The Ultimate Employee Buy-in
Stone Construction Equipment, a $55 million company that has watched competitors move production operations offshore, but itself runs a profitable, growing manufacturing operation out of a sprawling factory in Honeoye, N.Y. Stone's 240 employee-owners can deliver a customized, built-to-order piece of equipment in a few days or less--a level of performance unmatched in the industry.
Having just co-authored a book about such companies, I can testify: These three aren't unique. What unites them and the many others in this high-performing club is that their leaders take the ESOP seriously, spend enormous amounts of time reinforcing the idea of employee ownership, and go to great lengths to encourage employee involvement and innovation. As at CPES, employees return the favor. A Stone team came up with the idea of mounting the tires on cement mixers after the mixers were painted rather than before, shaving six minutes off an extremely tight production schedule. A McKay hourly worker figured out how to reduce the labor required for drainage trenches, saving the company $10,000 a year. "Some of the ideas that get suggested are just phenomenal," says McKay chief financial officer Tim Jonas.

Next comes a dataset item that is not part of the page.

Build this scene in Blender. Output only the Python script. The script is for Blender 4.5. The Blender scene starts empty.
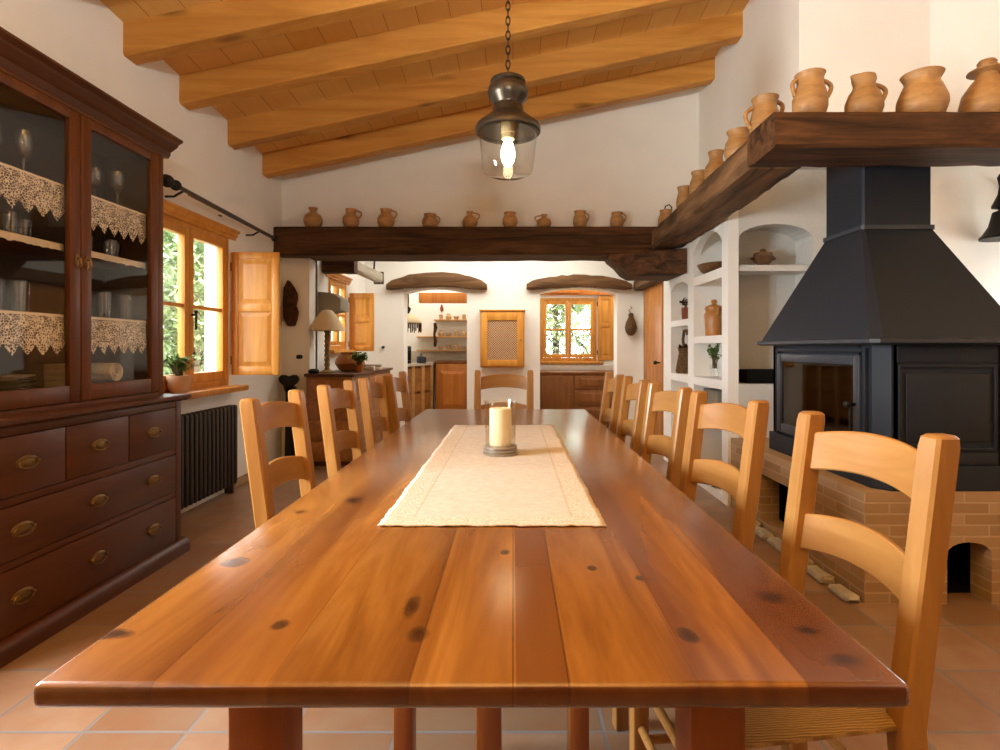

But make no mistake: It can be a long, hard slog from the moment of creation to that kind of business nirvana. Employee ownership is still a weird notion to most Americans. Sell the company to an outsider, sell it to management, pass it along to your kids--in all those situations, everybody knows who's in charge and what's supposed to happen. But selling to the employees? Will the inmates be running the asylum?
The legalities are clear and reassuring to nervous managers. The business runs as usual, with the CEO and the board in charge. The ESOP shares' votes are in the hands of a trustee, who is appointed by the board, just like the CEO. What's not so clear are people's expectations, fed as they always are by hope and fear. Managers who hear that the ESOP is part of an exit strategy may wonder what opportunities will be open to them when the owner departs--not to mention wondering when the hell that is going to be. Employees who are suddenly told they are owners may believe they're now entitled to run things.
One key to success is educating employees about what it means to be an owner. Yes, you will benefit in a major way if the company makes money and grows; here's how. No, you don't get to tell your boss what to do, and no, you aren't automatically entitled to know what she makes.
A second key: making sure that the CEO or his successor is up to the peculiar challenges of running an ESOP. Some ESOPs fail, if that's the right word, not because an ESOP company is any more likely to go belly-up than its non-ESOP counterparts. They fail because a selling owner can't let go, or because new managers don't draw enough benefit from employee ownership by pursuing a participatory management style. In both cases, employees decide that nothing has really changed, so they might as well go back to doing things the old way.
The bugbear of ESOP critics is the fact that employees are also shareholders. Can they be fired? What if the CEO needs to do a layoff or reorganize a department out of existence? The short answer--that he or she has the right to do any such thing, and must redeem only the stock held by departing employees--is true, but it doesn't quite tell the whole story. Successful ESOP companies do treat employees differently, and may indeed find it harder than conventional companies to make "tough employment decisions," as Harvard's William Sahlman puts it. When one ESOP company laid off about 15% of its 150-person work force a few years ago, a worker described it as being like a death in the family.
But there's another dimension that critics overlook, which is that employee-owners can be counted on to go the extra mile to avoid layoffs. Gardener's Supply, a $60 million company based in Burlington, Vt., and partially owned by an ESOP, faced a slow time in 2003. Cindy Turcot, chief operating officer, challenged line employees to reduce expenses. Workers came up with a host of initiatives adding up to $500,000 in savings, a boost to the bottom line that also helped the company avoid layoffs.
Researchers Joseph Blasi and Douglas Kruse of Rutgers University have compared ESOP companies with non-ESOP counterparts in several studies of their own and have reviewed other researchers' work in detail. Their conclusions: ESOPs are indeed associated with greater stability of employment, as the critics might suggest. However, ESOPs are also typically associated with higher productivity, faster job growth, and higher survival rates among companies.